6.7 Most complaints are expected to be resolved at the end of this stage. If the matter is not resolved, the complainant may write to the Chair of Trustees. The letter must be addressed to the Chair via the Clerk to the Trustees, see 5.1.
6.8 Stage 4: Trust Board Consideration
a) The purpose of this stage is to consider matters where Stages 1-3 have failed to resolve the matter raised by the complainant, where that is possible.
b) This stage is the first stage for complaints regarding the Headteacher, Chief Executive Officer of Chief Operating Officer.
c) The same practice applied to Stages 1-3 should be applied.
6.9 However, if the complainant is not happy with the way in which the complaint was processed they can complain to the Education Funding Agency who act on behalf of the Department for Education.
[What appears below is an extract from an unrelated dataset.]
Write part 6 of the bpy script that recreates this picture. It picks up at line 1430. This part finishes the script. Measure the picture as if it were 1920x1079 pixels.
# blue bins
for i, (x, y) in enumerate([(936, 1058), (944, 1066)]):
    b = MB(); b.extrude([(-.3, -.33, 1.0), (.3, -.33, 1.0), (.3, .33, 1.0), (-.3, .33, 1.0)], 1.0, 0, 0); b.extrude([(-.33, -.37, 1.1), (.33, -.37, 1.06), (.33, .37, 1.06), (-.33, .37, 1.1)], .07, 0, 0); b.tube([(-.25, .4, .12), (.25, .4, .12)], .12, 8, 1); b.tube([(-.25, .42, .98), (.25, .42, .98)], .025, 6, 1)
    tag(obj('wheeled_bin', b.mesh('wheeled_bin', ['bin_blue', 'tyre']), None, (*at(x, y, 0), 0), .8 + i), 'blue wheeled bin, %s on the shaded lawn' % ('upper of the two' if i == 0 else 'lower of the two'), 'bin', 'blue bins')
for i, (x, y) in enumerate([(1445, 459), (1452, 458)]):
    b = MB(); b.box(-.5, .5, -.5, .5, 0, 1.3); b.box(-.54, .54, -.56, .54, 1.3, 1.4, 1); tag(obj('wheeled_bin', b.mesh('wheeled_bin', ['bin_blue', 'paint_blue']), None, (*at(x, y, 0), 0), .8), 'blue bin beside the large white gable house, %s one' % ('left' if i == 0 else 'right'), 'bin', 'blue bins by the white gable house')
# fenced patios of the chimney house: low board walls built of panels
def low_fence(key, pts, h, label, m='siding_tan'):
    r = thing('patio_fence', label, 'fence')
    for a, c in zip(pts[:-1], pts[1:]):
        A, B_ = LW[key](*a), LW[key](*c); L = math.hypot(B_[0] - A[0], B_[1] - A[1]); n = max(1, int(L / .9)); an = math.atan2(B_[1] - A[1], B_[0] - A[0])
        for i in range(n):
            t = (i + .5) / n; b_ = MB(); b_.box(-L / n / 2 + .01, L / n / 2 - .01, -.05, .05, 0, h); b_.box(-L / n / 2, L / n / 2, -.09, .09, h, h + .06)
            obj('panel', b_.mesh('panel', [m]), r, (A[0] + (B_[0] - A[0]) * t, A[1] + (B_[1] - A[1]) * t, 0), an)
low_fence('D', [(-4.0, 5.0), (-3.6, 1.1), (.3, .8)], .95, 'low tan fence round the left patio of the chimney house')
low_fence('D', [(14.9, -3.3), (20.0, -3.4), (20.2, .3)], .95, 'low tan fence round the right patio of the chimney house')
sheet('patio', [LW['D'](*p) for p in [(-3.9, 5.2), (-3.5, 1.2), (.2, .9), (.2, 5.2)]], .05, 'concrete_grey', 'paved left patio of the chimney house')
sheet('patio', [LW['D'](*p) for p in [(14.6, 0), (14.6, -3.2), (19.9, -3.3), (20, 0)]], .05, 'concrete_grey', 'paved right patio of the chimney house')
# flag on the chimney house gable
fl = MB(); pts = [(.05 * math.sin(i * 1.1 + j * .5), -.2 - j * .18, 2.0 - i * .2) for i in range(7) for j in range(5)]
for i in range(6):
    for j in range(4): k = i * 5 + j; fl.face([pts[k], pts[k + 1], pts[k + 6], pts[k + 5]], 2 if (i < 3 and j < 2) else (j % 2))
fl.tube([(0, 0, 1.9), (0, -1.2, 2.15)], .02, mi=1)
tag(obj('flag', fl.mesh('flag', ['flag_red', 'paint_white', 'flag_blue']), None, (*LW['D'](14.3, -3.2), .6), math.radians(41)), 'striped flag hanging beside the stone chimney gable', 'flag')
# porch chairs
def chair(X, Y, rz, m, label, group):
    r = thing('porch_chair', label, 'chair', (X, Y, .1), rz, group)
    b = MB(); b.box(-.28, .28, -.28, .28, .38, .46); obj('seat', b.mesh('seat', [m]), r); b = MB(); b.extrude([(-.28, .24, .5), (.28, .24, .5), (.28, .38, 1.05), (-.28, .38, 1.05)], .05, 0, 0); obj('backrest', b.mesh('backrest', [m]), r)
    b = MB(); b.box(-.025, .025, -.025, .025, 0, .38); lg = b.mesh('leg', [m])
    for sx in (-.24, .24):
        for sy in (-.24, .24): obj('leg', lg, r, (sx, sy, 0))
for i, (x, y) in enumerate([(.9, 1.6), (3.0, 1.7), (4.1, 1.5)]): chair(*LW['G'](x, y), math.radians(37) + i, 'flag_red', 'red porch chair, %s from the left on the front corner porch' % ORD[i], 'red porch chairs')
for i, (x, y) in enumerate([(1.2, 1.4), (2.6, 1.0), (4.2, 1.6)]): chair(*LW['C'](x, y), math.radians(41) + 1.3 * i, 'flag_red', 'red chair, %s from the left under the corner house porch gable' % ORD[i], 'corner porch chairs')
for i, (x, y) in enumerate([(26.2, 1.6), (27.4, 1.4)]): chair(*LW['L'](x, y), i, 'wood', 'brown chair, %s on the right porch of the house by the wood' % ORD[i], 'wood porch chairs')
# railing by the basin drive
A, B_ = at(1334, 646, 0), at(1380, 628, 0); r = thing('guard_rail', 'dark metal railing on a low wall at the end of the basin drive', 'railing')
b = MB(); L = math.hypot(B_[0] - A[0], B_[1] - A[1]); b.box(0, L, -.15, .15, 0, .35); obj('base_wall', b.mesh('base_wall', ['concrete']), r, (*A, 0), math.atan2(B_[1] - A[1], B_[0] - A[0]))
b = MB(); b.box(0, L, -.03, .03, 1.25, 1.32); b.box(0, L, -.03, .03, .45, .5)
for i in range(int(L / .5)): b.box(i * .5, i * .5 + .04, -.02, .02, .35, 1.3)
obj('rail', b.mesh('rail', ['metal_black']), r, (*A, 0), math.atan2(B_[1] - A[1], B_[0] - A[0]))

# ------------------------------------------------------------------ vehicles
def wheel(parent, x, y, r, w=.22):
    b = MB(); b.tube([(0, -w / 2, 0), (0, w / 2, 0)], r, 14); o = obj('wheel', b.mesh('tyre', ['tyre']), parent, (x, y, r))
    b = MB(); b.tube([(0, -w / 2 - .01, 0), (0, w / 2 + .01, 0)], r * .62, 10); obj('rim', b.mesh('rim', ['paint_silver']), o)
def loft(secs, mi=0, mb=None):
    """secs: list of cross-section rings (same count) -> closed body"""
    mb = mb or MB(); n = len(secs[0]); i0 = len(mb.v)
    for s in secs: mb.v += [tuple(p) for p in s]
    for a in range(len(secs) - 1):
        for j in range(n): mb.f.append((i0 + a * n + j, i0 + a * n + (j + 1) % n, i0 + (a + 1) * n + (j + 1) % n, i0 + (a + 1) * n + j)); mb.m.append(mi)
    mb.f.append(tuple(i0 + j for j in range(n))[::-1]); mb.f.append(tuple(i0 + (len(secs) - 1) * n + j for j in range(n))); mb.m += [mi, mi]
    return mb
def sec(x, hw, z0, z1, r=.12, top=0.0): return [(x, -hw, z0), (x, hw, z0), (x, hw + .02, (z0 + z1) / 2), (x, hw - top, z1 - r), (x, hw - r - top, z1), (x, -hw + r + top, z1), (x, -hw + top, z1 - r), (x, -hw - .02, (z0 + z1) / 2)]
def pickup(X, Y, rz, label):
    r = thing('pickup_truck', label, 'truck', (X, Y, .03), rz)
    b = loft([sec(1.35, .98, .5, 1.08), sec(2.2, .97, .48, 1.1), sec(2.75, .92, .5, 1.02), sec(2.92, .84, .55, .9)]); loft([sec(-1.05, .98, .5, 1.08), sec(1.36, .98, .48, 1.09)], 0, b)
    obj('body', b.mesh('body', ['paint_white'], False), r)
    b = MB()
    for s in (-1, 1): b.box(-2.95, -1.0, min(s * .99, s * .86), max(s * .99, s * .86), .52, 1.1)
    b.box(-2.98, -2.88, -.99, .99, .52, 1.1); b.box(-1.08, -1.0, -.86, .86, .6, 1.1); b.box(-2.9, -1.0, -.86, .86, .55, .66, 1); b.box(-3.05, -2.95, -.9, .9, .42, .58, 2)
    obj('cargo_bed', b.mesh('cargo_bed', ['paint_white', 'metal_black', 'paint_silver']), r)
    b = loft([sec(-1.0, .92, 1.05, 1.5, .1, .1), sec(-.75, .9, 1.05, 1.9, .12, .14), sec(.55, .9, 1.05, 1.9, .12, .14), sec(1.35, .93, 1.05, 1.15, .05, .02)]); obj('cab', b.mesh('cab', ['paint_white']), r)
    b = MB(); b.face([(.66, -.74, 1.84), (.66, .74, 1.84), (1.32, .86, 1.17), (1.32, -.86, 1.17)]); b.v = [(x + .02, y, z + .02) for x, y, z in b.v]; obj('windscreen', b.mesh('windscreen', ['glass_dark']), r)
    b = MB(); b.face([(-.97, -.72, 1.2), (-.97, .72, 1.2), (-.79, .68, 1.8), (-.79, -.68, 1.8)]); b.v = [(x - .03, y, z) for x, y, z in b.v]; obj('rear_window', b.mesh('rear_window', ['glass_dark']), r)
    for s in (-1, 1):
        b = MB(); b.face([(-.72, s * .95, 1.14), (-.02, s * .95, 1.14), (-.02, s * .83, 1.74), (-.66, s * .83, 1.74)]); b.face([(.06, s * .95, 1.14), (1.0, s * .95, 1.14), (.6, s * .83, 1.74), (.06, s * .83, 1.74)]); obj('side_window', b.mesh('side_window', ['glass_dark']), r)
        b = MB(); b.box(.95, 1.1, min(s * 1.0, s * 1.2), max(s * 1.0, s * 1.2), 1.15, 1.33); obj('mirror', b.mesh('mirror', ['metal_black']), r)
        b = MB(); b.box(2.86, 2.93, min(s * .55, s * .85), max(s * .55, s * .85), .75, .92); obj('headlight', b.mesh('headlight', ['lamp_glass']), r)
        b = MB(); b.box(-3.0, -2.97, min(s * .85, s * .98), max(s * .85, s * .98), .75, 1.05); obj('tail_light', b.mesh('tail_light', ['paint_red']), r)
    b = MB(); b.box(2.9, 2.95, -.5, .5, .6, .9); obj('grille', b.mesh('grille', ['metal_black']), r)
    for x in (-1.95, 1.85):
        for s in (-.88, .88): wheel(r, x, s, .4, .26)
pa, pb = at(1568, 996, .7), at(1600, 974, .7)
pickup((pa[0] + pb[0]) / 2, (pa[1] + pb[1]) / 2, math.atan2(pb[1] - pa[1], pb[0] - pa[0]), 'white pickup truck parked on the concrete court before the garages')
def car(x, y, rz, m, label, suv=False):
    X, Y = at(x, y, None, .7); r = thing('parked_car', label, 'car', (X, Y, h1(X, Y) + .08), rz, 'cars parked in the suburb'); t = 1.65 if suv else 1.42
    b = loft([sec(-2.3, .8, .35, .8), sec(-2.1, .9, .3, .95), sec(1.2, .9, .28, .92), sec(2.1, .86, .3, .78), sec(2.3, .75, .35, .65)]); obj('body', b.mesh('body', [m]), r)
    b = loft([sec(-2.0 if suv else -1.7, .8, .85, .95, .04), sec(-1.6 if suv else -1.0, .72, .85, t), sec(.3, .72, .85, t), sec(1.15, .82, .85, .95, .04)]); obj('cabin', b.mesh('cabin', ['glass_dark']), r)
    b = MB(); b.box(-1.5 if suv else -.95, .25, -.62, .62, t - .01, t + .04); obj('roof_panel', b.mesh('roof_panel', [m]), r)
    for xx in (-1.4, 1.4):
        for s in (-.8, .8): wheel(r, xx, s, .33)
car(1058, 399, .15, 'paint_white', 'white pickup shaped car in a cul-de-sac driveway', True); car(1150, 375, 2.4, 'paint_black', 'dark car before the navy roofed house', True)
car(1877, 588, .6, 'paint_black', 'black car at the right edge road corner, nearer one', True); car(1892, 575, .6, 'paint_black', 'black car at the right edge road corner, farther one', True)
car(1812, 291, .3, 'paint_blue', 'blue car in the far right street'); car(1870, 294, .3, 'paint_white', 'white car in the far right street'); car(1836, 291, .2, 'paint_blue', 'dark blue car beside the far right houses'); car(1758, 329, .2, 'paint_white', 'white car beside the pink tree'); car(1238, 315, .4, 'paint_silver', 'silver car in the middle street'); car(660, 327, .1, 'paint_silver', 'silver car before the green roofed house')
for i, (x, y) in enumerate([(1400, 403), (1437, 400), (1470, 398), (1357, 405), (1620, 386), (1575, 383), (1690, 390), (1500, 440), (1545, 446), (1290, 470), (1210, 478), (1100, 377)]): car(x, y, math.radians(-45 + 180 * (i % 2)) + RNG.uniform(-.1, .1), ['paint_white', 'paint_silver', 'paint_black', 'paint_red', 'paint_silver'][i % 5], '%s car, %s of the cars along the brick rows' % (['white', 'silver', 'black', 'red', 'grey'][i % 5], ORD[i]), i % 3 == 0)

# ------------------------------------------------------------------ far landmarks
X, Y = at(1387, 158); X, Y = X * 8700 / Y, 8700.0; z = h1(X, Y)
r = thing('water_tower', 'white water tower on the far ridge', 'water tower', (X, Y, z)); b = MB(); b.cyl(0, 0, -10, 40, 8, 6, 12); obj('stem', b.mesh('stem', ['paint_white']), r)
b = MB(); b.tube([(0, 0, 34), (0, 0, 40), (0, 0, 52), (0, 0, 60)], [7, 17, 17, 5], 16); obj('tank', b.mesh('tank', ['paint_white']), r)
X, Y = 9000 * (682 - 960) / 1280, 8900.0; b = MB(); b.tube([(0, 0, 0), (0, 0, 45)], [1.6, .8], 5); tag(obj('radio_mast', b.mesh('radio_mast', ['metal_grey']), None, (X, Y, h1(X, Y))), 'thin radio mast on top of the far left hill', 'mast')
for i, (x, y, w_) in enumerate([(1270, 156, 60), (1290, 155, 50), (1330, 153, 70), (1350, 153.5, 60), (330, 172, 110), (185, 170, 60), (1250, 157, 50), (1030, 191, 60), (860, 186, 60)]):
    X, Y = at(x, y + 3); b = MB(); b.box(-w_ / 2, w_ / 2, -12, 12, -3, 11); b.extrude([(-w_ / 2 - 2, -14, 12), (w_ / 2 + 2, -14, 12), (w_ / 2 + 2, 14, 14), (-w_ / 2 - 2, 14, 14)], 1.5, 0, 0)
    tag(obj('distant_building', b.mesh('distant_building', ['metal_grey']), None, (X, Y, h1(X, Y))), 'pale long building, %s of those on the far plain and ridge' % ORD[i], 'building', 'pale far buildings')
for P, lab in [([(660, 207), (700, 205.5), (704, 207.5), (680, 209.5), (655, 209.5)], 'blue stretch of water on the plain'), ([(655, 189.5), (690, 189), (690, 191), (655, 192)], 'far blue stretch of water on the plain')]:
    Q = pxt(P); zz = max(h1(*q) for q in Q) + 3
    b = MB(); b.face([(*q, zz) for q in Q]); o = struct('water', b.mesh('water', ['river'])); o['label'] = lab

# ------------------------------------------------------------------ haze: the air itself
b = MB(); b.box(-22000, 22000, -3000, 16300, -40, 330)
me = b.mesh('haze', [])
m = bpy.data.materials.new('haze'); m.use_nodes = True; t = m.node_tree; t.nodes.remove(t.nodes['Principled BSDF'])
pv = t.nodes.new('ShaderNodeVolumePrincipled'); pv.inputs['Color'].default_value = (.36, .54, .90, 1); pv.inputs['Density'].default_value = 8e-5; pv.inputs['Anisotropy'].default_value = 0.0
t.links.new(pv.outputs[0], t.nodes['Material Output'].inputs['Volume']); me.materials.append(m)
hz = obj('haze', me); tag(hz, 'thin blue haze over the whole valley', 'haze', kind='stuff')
A form may be completed and is available at https://www.education.gov.uk/form/school-complaints-form.
7. Vexatious Complaints
7.1 Very rarely, the school may take a decision to close a complaint where the parent is still dissatisfied despite the significant level of scrutiny provided by these procedures. We will do all we can to assist in the resolution of a complaint but sometimes it is simply not possible to meet all of the parent’s wishes and it may be a case of “agreeing to disagree”. If
a parent persists in making representations to the school which are wholly or substantially similar to a complaint which has exhausted the internal procedures or where complaints or representations are made which are false or where the intention is to disrupt the smooth running of the school (in the reasonable opinion of the school), then the school reserves the right to take no further action in respect of that complaint or concern.
8. General & Monitoring
8.1 All complaints and correspondence/hearings under the complaints policy are treated as confidential and will only be disclosed when required to do so by law.
8.2 The Trust board will review on a regular basis the operation of the complaints policy, the number of complaints received and the stage at which these complaints were resolved.